Go through the data below and gather each line containing "objects".

---------- Dataset records

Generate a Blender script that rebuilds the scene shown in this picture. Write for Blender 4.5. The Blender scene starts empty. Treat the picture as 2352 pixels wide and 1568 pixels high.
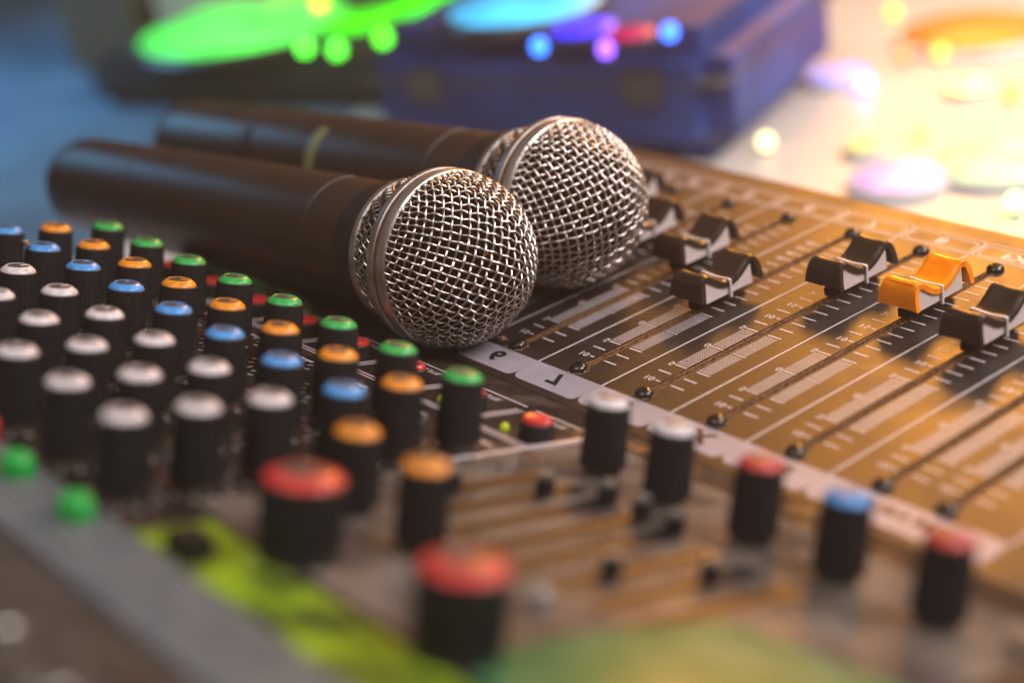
import bpy, bmesh, math, random
from mathutils import Matrix, Vector
random.seed(7)
S = bpy.context.scene
COL = S.collection
MM = 0.001

# ------------------------------------------------------------------ camera
CAM_R = [[0.626222, 0.767403, -0.137618], [0.239849, -0.357579, -0.902557], [-0.741834, 0.532194, -0.407985]]      # rows: right, down, forward
CAM_C = [349.5, -253.306, 194.215]      # millimetres
F_PX, W_PX = 3861.94, 2352.0
cd = bpy.data.cameras.new('camera')
cam = bpy.data.objects.new('camera', cd)
COL.objects.link(cam)
rt, dn, fw = [Vector(r) for r in CAM_R]
mw = Matrix((rt, -dn, -fw)).transposed().to_4x4()
mw.translation = Vector(CAM_C) * MM
cam.matrix_world = mw
cd.sensor_fit = 'HORIZONTAL'
cd.sensor_width = 36.0
cd.lens = F_PX / W_PX * 36.0
cd.clip_start, cd.clip_end = 0.01, 20
cd.dof.use_dof = True
cd.dof.focus_distance = 0.455
cd.dof.aperture_fstop = cd.lens / 13.5
cd.dof.aperture_blades = 0
S.camera = cam

# ------------------------------------------------------------------ light and exposure
world = bpy.data.worlds.new('World')
S.world = world
world.use_nodes = True
bg = world.node_tree.nodes['Background']
bg.inputs[0].default_value = (0.85, 0.50, 0.32, 1)
bg.inputs[1].default_value = 0.06

def area(name, loc, target, size, power, color, size_y=None):
    l = bpy.data.lights.new(name, 'AREA')
    l.energy, l.color, l.size = power, color, size
    if size_y:
        l.shape, l.size_y = 'RECTANGLE', size_y
    o = bpy.data.objects.new(name, l)
    COL.objects.link(o)
    o.location = Vector(loc) * MM
    d = (Vector(target) - Vector(loc)).normalized()
    o.rotation_euler = d.to_track_quat('-Z', 'Y').to_euler()
    return o
area('window_light', (560, 330, 560), (20, 20, 0), 0.42, 7.2, (1.0, 0.92, 0.90))
area('overhead_fill', (120, -330, 700), (20, 0, 0), 0.5, 2.6, (1.0, 0.93, 0.90))  # unseen soft fill added above to lift the knob tops
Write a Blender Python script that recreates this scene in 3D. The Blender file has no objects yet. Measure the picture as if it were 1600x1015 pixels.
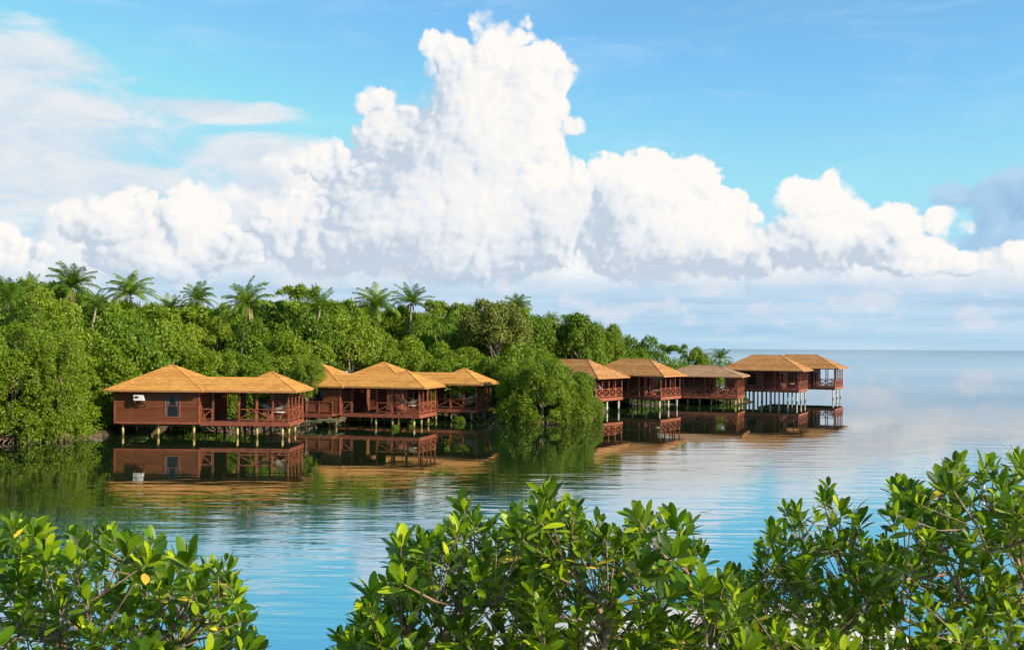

--------------------

Task output:
cam = bpy.data.objects.new('camera', cd)
COL.objects.link(cam)
    o = bpy.data.objects.new(name, l)
    COL.objects.link(o)
Write a Blender Python script that recreates this scene in 3D. The Blender file has no objects yet. Measure the picture as if it were 1600x1015 pixels.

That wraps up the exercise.